When “SNL” audiences embraced Wayne, Myers was asked to bring the character to the big screen and co-wrote a movie dense with his distinctive, off-kilter humor. “I didn’t think they were gonna release it,” he said, his right foot jiggling with anxiety.

But it became a smash. He didn’t fully understand the movie’s reach until he was in a huge Las Vegas casino gambling floor where Queen’s “Bohemian Rhapsody” was playing as background music and watched as “something like 4,000 people” copied the film’s trademark head bob at the key moment.

After “Wayne,” Myers launched the Austin Powers franchise. The story of a lecherous spy frozen in the 1960s and thawed out in the ‘90s — propelled by Myers’ amusement over films that presented ugly, middle-aged British men as sex symbols — seemed made for the tiniest of niche audiences.

“I didn’t think they were gonna release it,” he said, again.

And again, he was very wrong. Audiences loved the film’s homages to London’s swinger culture of the ‘60s and its sniggering humor, typified by the subtle audacity of naming a character Alotta Fagina.

“A hack would have said, ‘Alotta VA-gina,’ ” Foley said.

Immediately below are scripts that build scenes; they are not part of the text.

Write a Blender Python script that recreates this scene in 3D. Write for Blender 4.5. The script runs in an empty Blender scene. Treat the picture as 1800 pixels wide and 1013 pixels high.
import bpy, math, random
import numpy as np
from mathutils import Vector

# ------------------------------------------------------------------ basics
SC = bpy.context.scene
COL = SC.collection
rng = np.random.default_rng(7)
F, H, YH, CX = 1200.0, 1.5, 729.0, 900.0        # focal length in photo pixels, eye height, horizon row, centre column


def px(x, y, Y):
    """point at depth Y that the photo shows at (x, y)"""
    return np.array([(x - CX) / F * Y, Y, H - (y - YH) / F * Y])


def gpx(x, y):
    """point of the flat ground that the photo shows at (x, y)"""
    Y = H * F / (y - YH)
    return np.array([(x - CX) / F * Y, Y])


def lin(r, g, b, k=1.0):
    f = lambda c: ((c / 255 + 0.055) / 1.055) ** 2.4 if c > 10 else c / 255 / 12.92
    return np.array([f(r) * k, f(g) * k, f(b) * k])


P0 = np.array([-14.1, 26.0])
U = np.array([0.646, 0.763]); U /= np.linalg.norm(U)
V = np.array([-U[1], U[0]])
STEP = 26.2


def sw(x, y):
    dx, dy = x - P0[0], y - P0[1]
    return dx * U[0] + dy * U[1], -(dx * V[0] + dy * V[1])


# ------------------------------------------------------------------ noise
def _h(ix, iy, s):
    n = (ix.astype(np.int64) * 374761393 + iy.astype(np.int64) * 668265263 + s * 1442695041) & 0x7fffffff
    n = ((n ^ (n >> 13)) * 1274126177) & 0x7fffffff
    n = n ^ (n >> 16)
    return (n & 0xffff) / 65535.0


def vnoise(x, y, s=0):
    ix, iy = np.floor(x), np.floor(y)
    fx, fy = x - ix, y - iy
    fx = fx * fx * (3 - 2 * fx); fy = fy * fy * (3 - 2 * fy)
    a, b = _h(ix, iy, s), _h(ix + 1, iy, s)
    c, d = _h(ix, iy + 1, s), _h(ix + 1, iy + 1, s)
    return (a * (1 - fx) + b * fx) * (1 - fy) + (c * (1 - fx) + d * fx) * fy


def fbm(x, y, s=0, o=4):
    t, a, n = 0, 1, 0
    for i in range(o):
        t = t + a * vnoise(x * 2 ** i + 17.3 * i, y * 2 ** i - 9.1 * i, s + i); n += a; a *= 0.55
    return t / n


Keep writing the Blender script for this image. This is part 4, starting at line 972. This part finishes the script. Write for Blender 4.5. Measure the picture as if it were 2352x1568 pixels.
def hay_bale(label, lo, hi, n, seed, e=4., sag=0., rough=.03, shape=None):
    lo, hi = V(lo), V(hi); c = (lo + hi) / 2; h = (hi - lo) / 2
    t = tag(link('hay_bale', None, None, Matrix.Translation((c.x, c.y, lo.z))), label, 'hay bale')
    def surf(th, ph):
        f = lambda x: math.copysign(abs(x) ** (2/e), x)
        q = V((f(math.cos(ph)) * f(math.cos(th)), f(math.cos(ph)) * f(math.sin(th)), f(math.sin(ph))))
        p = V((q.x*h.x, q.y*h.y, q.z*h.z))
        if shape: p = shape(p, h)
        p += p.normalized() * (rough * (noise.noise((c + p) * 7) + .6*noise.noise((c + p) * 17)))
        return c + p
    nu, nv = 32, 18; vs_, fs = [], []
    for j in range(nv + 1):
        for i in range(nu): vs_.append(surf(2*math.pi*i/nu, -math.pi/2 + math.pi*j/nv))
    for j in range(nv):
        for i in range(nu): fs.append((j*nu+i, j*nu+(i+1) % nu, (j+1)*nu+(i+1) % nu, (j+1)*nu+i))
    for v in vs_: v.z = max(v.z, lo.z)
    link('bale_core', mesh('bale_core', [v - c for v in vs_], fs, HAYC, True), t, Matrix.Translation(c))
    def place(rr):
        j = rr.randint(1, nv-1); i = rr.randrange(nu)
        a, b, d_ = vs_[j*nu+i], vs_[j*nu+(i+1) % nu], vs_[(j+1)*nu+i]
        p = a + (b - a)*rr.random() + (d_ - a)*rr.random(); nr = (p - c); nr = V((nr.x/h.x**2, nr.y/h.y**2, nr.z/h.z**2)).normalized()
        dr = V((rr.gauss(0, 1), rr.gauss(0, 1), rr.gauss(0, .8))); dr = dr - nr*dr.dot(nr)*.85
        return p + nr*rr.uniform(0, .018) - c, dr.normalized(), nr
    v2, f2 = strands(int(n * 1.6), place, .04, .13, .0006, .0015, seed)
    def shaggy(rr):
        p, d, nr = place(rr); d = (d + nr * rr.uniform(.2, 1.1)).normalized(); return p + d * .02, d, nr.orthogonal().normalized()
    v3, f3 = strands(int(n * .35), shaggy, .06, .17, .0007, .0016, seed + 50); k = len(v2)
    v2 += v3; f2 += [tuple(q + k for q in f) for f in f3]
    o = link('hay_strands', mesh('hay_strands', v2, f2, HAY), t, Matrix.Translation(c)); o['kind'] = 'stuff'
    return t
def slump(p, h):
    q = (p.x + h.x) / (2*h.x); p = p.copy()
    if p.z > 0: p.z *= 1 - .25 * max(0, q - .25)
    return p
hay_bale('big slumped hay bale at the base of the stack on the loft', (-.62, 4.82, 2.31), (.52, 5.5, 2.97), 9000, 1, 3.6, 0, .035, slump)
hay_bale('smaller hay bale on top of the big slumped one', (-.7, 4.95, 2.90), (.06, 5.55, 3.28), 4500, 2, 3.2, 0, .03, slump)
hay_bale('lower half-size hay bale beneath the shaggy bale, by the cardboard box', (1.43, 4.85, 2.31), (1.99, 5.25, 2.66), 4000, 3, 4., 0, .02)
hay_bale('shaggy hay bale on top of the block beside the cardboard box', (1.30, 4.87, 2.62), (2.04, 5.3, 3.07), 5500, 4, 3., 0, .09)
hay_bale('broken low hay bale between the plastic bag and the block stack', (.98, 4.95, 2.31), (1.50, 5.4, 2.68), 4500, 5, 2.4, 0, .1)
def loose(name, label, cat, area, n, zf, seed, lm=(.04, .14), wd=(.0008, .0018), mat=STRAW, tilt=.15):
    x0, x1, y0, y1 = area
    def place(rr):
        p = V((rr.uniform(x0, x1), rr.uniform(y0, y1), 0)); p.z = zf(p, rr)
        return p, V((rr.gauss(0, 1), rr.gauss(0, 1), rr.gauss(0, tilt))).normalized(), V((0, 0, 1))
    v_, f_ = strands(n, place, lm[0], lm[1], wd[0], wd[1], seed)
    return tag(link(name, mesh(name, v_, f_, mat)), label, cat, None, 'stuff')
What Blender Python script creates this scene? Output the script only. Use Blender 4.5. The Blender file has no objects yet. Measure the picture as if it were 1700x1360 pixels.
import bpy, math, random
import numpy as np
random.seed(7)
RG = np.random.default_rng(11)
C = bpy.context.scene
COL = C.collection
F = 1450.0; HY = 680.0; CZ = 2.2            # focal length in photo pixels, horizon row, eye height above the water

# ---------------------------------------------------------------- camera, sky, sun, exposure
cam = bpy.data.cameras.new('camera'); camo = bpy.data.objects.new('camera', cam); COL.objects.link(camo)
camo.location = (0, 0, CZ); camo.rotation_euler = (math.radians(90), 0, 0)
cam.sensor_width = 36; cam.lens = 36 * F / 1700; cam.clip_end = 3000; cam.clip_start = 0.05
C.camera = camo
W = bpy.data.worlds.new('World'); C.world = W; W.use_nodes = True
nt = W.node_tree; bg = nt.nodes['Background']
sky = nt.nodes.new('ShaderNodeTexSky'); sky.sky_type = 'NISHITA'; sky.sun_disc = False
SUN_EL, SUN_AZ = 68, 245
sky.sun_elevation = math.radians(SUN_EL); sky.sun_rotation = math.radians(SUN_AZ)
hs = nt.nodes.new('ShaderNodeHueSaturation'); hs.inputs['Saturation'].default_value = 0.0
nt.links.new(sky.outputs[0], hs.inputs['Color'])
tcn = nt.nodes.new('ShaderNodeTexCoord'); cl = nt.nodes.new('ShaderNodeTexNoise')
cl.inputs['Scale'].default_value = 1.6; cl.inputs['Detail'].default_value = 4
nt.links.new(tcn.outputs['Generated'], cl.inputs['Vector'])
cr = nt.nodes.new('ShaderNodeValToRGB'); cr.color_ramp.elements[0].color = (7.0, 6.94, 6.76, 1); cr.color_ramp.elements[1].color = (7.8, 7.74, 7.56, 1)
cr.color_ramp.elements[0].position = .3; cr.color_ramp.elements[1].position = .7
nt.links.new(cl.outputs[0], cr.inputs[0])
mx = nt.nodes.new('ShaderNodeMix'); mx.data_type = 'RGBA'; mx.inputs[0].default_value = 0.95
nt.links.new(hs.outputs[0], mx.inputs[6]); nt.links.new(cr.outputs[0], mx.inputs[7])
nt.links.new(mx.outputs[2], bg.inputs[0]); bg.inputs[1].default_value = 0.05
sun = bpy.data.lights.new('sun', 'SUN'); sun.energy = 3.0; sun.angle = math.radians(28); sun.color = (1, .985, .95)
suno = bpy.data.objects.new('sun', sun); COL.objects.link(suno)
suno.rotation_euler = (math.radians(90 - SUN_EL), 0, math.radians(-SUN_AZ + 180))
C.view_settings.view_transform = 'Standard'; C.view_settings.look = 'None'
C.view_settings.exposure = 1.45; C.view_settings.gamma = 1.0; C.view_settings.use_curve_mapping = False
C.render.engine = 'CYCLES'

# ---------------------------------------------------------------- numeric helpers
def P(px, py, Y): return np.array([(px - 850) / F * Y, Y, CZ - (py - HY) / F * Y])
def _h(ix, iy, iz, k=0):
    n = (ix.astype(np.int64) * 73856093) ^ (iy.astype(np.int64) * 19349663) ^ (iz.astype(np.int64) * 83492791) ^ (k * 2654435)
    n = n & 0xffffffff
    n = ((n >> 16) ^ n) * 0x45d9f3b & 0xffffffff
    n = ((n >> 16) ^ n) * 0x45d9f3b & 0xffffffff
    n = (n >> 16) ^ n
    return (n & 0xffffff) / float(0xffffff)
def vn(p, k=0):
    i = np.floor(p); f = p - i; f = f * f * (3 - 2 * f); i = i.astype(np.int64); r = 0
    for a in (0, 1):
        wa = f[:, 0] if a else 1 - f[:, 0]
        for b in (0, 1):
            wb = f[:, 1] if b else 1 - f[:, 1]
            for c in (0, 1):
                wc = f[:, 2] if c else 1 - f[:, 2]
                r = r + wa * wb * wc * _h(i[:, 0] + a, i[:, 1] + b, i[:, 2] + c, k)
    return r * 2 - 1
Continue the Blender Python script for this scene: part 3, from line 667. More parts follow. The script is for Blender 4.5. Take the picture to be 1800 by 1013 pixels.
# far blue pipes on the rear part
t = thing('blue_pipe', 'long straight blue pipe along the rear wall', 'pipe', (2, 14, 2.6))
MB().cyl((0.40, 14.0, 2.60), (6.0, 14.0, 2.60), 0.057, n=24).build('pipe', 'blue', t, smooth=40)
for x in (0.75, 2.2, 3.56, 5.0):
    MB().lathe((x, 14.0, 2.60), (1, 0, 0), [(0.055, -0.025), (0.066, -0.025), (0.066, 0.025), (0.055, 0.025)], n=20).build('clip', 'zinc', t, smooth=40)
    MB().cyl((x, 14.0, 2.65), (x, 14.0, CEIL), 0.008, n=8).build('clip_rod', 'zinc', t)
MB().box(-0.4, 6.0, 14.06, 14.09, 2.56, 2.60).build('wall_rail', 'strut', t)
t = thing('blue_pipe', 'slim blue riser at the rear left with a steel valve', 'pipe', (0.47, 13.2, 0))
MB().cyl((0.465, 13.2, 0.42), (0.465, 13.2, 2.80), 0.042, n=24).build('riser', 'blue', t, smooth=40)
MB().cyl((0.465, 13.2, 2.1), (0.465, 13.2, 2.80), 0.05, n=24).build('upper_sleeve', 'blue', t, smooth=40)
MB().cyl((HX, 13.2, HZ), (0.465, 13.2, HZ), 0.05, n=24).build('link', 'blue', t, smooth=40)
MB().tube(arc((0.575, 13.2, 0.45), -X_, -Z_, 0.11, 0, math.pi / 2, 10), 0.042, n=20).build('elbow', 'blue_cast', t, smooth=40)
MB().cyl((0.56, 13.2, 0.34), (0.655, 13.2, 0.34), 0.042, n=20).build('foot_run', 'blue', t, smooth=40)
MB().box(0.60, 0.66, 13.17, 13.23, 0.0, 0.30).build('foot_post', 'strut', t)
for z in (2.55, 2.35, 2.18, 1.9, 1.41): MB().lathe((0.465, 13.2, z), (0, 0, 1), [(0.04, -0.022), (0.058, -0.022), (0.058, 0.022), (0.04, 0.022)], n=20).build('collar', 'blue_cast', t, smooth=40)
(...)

Myers replied, “I don’t get it.”

Two sequels ensued, one of which co-starred Beyoncé in her big-screen debut. Michael Caine, playing Austin’s father, “could never get her name right,” Myers said. “He’d just go, ‘Hey, Be-YONTS.’ ”

In yet another blockbuster film series, Myers provides the voice of Shrek, and he detailed the grueling process of experimenting with different dialects for the ogre, eventually settling on Scottish as a working-class counterpart to the story’s British royals.

(A fifth Shrek film is scheduled for a 2026 release, and on the red carpet, Myers confirmed he’s working on it, but beyond that “I can’t tell you anything about it.”)

The evening ended with the award presentation, and Myers invoked Wayne’s bow to Alice Cooper as he accepted the trophy: “Thank you. You’re very worthy. Thank you.”